[Aim of the task]
The lines beneath this instruction, from the first through the one containing "sc.view_settings.exposure=0", must be transcribed exactly; no other line belongs in the output.
--- start ---
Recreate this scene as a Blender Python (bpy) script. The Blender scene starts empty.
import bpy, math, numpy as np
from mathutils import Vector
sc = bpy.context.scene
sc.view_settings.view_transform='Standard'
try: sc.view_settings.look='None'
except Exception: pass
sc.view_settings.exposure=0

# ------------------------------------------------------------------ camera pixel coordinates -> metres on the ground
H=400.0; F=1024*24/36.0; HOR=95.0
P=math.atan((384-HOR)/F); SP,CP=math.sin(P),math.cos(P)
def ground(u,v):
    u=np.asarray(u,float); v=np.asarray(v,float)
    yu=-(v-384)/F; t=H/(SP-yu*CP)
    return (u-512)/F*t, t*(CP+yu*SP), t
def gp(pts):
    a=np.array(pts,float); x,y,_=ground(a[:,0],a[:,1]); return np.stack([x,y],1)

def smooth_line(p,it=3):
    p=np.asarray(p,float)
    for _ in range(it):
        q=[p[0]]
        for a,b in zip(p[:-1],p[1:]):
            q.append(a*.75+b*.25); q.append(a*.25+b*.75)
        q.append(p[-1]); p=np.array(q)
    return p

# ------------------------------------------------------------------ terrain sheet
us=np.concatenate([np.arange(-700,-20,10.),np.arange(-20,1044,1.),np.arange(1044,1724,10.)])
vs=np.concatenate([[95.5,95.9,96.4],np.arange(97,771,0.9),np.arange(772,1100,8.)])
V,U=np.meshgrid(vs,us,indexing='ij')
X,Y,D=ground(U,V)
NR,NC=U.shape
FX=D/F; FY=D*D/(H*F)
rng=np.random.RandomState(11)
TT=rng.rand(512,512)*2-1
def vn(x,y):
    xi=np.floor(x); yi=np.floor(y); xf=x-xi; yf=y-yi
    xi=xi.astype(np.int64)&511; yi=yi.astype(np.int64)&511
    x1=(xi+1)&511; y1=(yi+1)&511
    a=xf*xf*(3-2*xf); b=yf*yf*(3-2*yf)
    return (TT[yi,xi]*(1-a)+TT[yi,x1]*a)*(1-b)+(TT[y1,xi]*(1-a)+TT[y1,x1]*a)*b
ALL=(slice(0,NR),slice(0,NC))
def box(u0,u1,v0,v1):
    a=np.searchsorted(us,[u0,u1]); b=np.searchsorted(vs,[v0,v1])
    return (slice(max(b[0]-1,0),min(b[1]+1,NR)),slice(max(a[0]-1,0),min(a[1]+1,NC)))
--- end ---
[Exercise solution]
Recreate this scene as a Blender Python (bpy) script. The Blender scene starts empty.
import bpy, math, numpy as np
from mathutils import Vector
sc = bpy.context.scene
sc.view_settings.view_transform='Standard'
try: sc.view_settings.look='None'
except Exception: pass
sc.view_settings.exposure=0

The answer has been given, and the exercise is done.